**What needs to be done:**
Repeat exactly the lines of the listing below, please, starting with the first and ending with the line containing "var tint := Color(1, 1, 1)"; leave out the rest.

**Source data:**
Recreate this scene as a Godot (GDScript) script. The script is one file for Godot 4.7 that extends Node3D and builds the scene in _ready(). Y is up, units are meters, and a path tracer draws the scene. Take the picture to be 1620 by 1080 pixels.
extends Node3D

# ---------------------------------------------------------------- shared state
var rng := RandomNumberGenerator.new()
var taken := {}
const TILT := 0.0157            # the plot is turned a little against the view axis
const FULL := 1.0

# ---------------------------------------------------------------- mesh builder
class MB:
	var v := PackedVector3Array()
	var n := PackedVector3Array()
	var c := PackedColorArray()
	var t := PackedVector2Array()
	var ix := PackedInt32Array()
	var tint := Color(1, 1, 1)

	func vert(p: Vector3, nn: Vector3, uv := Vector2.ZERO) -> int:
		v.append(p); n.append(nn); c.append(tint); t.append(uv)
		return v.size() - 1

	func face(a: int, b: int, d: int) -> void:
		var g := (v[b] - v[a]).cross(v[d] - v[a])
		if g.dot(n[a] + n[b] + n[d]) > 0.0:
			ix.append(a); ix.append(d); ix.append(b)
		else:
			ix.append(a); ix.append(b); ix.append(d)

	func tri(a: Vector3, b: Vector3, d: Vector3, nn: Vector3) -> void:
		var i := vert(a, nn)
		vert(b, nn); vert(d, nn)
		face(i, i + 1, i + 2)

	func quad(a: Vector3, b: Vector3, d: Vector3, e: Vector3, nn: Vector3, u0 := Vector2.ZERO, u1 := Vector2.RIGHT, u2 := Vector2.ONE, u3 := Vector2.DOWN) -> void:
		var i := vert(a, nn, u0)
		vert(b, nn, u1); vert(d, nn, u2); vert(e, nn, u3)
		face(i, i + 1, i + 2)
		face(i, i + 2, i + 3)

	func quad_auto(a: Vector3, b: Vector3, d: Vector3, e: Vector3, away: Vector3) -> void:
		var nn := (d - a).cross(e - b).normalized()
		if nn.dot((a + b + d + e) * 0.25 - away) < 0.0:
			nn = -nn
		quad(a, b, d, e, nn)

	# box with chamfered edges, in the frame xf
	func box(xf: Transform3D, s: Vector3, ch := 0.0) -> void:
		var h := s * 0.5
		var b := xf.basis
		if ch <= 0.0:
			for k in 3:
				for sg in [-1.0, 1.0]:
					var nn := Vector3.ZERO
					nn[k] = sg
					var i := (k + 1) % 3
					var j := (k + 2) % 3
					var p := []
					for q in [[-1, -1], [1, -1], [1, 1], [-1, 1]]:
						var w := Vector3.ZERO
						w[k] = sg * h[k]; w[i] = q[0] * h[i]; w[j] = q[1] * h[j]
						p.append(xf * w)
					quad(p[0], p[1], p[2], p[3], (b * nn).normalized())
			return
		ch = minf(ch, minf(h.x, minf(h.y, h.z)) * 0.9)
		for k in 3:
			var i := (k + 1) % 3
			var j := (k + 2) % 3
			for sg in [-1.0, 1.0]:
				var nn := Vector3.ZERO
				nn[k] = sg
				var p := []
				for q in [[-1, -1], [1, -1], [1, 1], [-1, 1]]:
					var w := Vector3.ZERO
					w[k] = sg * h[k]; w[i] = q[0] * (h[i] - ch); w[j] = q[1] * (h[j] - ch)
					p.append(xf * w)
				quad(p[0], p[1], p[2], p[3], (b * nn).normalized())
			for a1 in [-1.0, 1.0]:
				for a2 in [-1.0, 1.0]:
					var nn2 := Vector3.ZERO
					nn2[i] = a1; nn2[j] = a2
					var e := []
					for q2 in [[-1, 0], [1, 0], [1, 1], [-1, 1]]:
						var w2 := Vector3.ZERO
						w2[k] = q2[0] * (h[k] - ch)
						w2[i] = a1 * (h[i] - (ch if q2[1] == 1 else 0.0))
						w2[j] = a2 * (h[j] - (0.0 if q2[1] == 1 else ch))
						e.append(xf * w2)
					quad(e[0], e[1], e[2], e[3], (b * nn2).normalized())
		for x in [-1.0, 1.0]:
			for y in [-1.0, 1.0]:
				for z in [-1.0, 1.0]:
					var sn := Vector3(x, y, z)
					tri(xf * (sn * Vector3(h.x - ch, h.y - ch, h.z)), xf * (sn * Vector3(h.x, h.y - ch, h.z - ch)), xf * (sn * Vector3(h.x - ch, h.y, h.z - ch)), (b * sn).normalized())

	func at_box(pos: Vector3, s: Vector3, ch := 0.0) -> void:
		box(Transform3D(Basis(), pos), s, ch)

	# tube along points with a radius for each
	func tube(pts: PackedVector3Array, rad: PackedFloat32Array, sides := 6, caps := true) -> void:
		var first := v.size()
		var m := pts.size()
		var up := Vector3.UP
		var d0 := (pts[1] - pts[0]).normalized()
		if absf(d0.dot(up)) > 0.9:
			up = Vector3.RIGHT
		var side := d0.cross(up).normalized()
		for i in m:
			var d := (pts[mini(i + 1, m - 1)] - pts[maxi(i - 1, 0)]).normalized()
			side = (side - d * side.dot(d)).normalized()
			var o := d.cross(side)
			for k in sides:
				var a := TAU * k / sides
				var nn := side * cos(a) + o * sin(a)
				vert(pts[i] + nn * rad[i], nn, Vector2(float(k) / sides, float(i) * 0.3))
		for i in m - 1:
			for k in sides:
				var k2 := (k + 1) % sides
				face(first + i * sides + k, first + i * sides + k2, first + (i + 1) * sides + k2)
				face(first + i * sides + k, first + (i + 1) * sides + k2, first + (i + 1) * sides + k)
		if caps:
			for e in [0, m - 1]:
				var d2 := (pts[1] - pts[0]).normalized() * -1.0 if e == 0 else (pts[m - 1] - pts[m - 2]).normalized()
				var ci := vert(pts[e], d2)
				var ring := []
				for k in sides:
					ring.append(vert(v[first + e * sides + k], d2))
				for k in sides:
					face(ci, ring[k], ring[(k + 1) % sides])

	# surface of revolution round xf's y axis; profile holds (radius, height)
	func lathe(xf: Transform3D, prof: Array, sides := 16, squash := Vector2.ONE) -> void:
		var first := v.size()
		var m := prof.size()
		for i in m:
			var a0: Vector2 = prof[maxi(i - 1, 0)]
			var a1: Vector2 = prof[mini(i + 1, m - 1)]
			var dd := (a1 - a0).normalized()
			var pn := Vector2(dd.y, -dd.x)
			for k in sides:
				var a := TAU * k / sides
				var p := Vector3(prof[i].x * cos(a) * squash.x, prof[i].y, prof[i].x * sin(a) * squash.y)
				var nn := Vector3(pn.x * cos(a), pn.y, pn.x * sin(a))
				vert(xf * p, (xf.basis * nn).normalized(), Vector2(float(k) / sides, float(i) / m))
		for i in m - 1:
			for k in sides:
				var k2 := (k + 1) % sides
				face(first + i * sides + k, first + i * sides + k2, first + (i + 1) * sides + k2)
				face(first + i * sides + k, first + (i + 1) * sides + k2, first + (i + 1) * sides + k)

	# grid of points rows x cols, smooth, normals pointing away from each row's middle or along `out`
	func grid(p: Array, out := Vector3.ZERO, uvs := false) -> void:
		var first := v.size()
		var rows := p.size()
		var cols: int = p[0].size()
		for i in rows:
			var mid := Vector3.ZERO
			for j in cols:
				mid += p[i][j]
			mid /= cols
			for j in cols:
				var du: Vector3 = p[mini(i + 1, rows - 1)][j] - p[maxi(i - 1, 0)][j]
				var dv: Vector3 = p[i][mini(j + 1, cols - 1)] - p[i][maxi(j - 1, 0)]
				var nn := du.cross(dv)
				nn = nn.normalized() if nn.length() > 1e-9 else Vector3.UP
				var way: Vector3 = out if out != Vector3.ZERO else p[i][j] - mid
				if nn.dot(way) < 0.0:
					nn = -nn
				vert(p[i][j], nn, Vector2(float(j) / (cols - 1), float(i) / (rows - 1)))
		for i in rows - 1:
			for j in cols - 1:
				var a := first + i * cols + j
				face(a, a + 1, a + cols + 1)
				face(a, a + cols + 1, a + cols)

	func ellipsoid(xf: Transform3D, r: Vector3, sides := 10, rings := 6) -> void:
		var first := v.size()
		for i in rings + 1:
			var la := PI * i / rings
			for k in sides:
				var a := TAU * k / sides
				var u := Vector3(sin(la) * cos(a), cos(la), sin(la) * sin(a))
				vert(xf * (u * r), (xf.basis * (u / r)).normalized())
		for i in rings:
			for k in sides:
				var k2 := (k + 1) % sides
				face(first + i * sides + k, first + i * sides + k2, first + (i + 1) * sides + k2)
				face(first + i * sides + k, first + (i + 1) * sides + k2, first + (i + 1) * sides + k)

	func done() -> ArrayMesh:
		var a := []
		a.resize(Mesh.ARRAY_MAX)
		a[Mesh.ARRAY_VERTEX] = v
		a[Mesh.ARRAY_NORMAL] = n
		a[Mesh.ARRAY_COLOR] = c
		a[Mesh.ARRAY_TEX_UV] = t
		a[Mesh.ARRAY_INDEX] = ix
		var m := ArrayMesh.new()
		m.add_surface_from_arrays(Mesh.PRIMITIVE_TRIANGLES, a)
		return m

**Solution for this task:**
Recreate this scene as a Godot (GDScript) script. The script is one file for Godot 4.7 that extends Node3D and builds the scene in _ready(). Y is up, units are meters, and a path tracer draws the scene. Take the picture to be 1620 by 1080 pixels.
extends Node3D

# ---------------------------------------------------------------- shared state
var rng := RandomNumberGenerator.new()
var taken := {}
const TILT := 0.0157            # the plot is turned a little against the view axis
const FULL := 1.0

# ---------------------------------------------------------------- mesh builder
class MB:
	var v := PackedVector3Array()
	var n := PackedVector3Array()
	var c := PackedColorArray()
	var t := PackedVector2Array()
	var ix := PackedInt32Array()
	var tint := Color(1, 1, 1)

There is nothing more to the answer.